# The data start

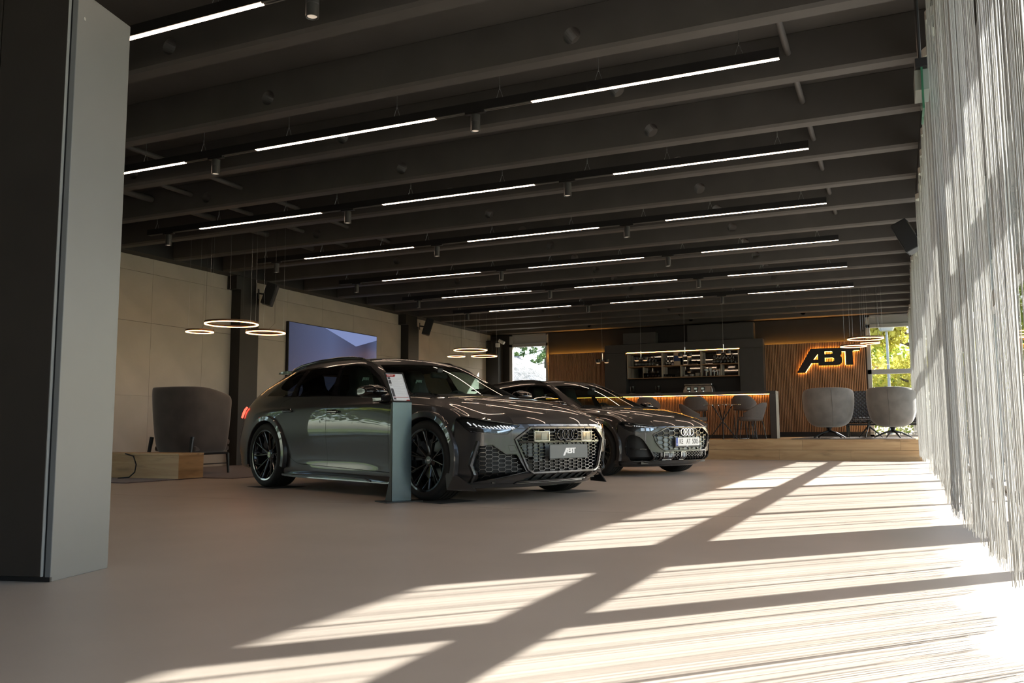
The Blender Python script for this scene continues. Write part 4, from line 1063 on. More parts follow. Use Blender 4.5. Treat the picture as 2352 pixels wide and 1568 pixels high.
PLAN1 = [(0, .89), (.2, .885), (.4, .86), (.55, .82), (.65, .78), (.75, .72), (.82, .66), (.88, .58), (.93, .48), (.957, .402)]
PLAN2 = [(0, .85), (.2, .845), (.4, .82), (.55, .775), (.65, .73), (.75, .66), (.82, .58), (.87, .48), (.905, .388)]
ZTOP1 = [(0, .698), (.3, .695), (.6, .693), (.745, .716), (.834, .736), (.889, .748), (.93, .757), (.955, .742)]
ZTOP2 = [(y*.955, z*.985) for y, z in ZTOP1]
build_car('estate_car', (-3.64236, 7.80078, .002), -.368258, 'dark grey sports estate car with grey name plate, nearest the camera',
          dict(sy=1., sz=1., sxf=1., R=.368, rim=.287, yw=.985, paint=M_paint1, plan=PLAN1, ztop=ZTOP1, front=front_sport, flare=M_paint1, seat_logo=True))
build_car('estate_car', (-3.491, 12.341, 0), -.4423, 'dark grey estate car with white number plate, parked second from the camera',
          dict(sy=.955, sz=.985, sxf=.96, R=.350, rim=.265, yw=.93, paint=M_paint2, plan=PLAN2, ztop=ZTOP2, front=front_family, seat_logo=False))
# ------------------------------------------------------------------ panelled tower at the left edge of the view
M_panel = mat('panel_grey', (.15, .155, .155), rough=.36, noise=(2, .04))
M_panel_dk = mat('panel_anthracite', (.030, .026, .023), rough=.38, noise=(3, .08))
tw = empty('panel_tower', (-3.37, 2.623, 0), math.atan2(.376, -.093), 'tall tower of grey and anthracite panels at the left edge', 'display tower')
# local x runs along the light face (A to B), local y points away to the left
MB().box(.004, .386, .03, 1.2, 0, 2.66).build('core', M_black, tw)
MB().box(0, .3875, 0, .028, .0, 2.686).build('light_panel', M_panel, tw, bevel=.003)
MB().box(-.012, .01, .040, .385, .022, 3.2).build('dark_panel', M_panel_dk, tw, bevel=.003)
MB().box(-.012, .002, .036, .040, .022, 3.2).build('edge_profile', M_alu, tw)
MB().box(-.004, .01, .0, 1.0, 0, .02).build('plinth', M_black, tw)
MB().box(-.010, .004, .392, 1.0, .022, 2.70).build('far_panel', M_panel_dk, tw, bevel=.003)
MB().lathe([(0, 0), (.008, 0), (.008, .003), (0, .003)], 16, Matrix.Translation((.045, 0, 2.56)) @ Matrix.Rotation(PI/2, 4, 'X')).build('cover_cap', M_alu, tw)

# ------------------------------------------------------------------ info stand beside the estate car
M_sheet = mat('blued_sheet', (.10, .135, .15), rough=.24, metal=.85)
wv = Vector((-4.093+4.191, 6.833-6.665, 0)); rzs = math.atan2(wv.y, wv.x)
st = empty('info_stand', (-4.191, 6.665, 0), rzs, 'slim metal info stand with a framed data sheet beside the front wheel', 'info stand')
# local x along the front, local -y = front
MB().box(-.09, .28, -.075, .165, 0, .010).build('base_plate', M_black, st, bevel=.002)
MB().box(0, .195, 0, .006, .010, .90).build('front_sheet', M_sheet, st, bevel=.001)
sd = MB(); sd.prism([(.006, .010), (.13, .010), (.045, .22), (.035, .885), (.006, .90)], -.002, .002, 'x'); sd.build('side_sheet', M_black, st)
sd = MB(); sd.prism([(.006, .010), (.13, .010), (.045, .22), (.035, .885), (.006, .90)], .193, .197, 'x'); sd.build('side_sheet', M_black, st)
tl = math.atan2(.18, .28); Md = Matrix.Translation((0, 0, .90)) @ Matrix.Rotation(-tl, 4, 'X')
fr = MB(); L = .333
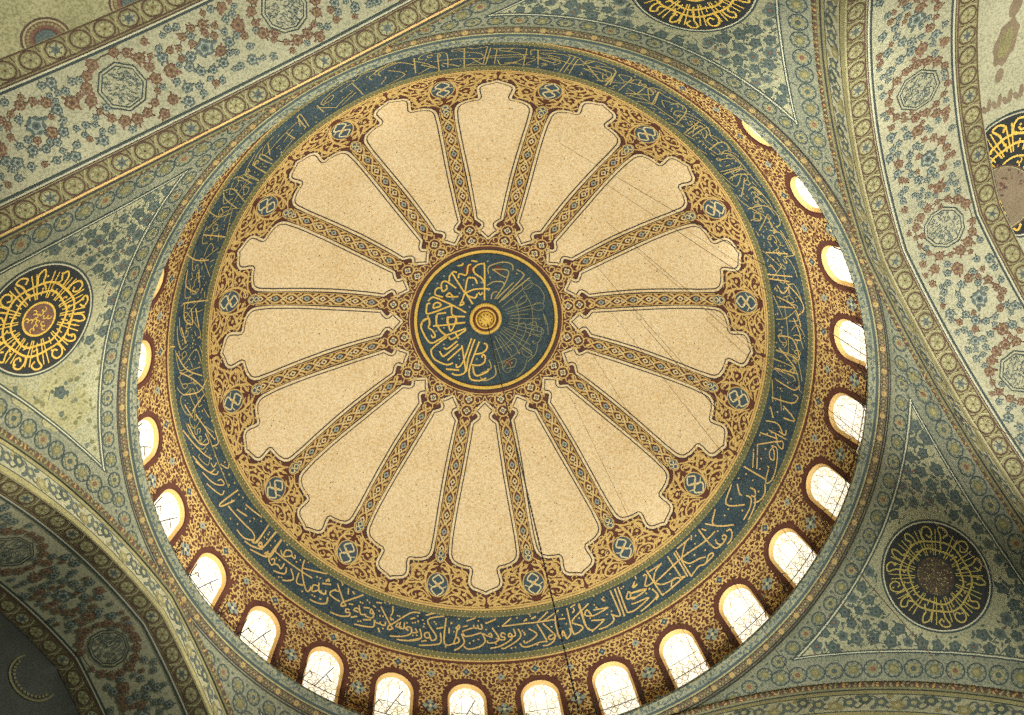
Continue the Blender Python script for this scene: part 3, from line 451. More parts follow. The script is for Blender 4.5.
# ================================================================ drum with windows
WY0, WY1, WH = 15.83, 19.36, .72            # crown, sill, half width of the reveal
def arch_pts(h, top, bot, n=14):            # from the bottom left round to the bottom right
    yc = top+h*1.04
    P = [(-h, bot), (-h, (bot*2+yc)/3), (-h, (bot+2*yc)/3)]
    for i in range(n+1):
        a = pi-pi*i/n; P.append((h*cos(a), yc-h*1.04*sin(a)))
    return P+[(h, (bot+2*yc)/3), (h, (bot*2+yc)/3), (h, bot)]
drum = MB(); HC = pi/28
def cell(az0):
    F = DOME.loc(az0); Fa = lambda u, y, o=0: DOME(az0+u, y, o)
    P = arch_pts(WH, WY0, WY1); top = 14.95
    X = lambda x, y: x/DOME.at(y)[0]
    n = len(P); Q = []
    cyy = WY0+WH
    for x, y in P:                           # matching point on the cell's outer border
        if y >= cyy+.02: Q.append((-HC if x < 0 else HC, y))
        else:
            ux, uy = x/WH, (y-cyy)/(WH*1.04); t = 1e9
            if abs(ux) > 1e-6: t = min(t, (HC*11.9)/abs(ux*1.0))
            if uy < -1e-6: t = min(t, (cyy-top)/(-uy))
            Q.append((min(max(ux*t/11.9, -HC), HC), max(cyy+uy*t, top)))
    # snap the two border corners
    for sgn in (-1, 1):
        i = min(range(n), key=lambda i: abs(Q[i][0]-sgn*HC)*11.9+abs(Q[i][1]-top)); Q[i] = (sgn*HC, top)
    L = 5; b = len(drum.v)
    for q in range(L+1):
        for (x, y), (u2, y2) in zip(P, Q):
            t = q/L; u = X(x, y); drum.v.append(Fa(u+(u2-u)*t, y+(y2-y)*t, 0))
    for q in range(L):
        for i in range(n-1):
            k = b+q*n+i; drum.face((k, k+1, k+n+1, k+n), BROWN)
    drum.grid(Fa, lin(-HC, HC, 6), [WY1, 19.53, 19.72], BROWN)
    # gold arabesque net
    def clear(x, y, m=.12):
        if y > WY0+WH: return abs(x) > WH+m
        return hypot(x, (y-WY0-WH)/1.04) > WH+m
    for iy in range(25):
        y = 15.03+iy*.178
        half = HC*DOME.at(y)[0]
        nx = int(round(2*half/.20))
        for ix in range(nx):
            x = -half+(ix+.5+.5*(iy % 2)-.25)*2*half/nx+random.uniform(-.03, .03); yy = y+random.uniform(-.03, .03)
            if not clear(x, yy, .19): continue
            if abs(abs(x)-half)+abs(y-17.0)*.8 < .26: continue
            sg = 1 if random.random() < .5 else -1
            curl(drum, F, x, yy, random.uniform(.115, .165), random.uniform(0, TAU), sg*random.uniform(3.4, 5.2), .062, GOLD if random.random() < .8 else OCHRE, .012+random.random()*.006)
    drum.ribbon(F, [(-HC*11.4, 15.02), (HC*11.4, 15.02)], .05, OCHRE, .012)
    for x, y, r, m in ((HC*12.15, 17.0, .24, 1), (HC*11.7, 15.55, .13, 0), (0, 15.32, .13, 2), (HC*12.3, 18.3, .17, 1)):
        if m == 2: drum.disc(F, x, y, r+.05, r+.05, GOLD, .024, n=14)
        drum.disc(F, x, y, r, r, (SKY, SKY, BLUE)[m], .027, n=16, lobe=.25, nl=4)
        if m == 1:
            for q in range(4):
                a = q*pi/2+pi/4; drum.disc(F, x+r*.55*cos(a), y+r*.55*sin(a), r*.30, r*.22, BLUE, .031, rot=a, n=8)
        drum.disc(F, x, y, r*.3, r*.3, (BLUE, IVORY, SKY)[m], .033, n=6)
    # oxblood frame round the opening
    fr = [(x*(1+.12/WH), WY0+WH+(y-WY0-WH)*(1+.14/WH) if y < WY0+WH else y) for x, y in P]
    drum.ribbon(F, fr, .17, BROWN, .02, step=.2)
for k in range(28): cell(WO+k*TAU/28)
tag(drum.build('wall_drum'), 'ring wall of gold scrollwork on oxblood that holds the dome windows', 'wall', kind='structure')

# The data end

Show the lines where the word "More" appears in the entries.

The Blender Python script for this scene continues. Write part 4, from line 1063 on. More parts follow. Use Blender 4.5. Treat the picture as 2352 pixels wide and 1568 pixels high.
Continue the Blender Python script for this scene: part 3, from line 451. More parts follow. The script is for Blender 4.5.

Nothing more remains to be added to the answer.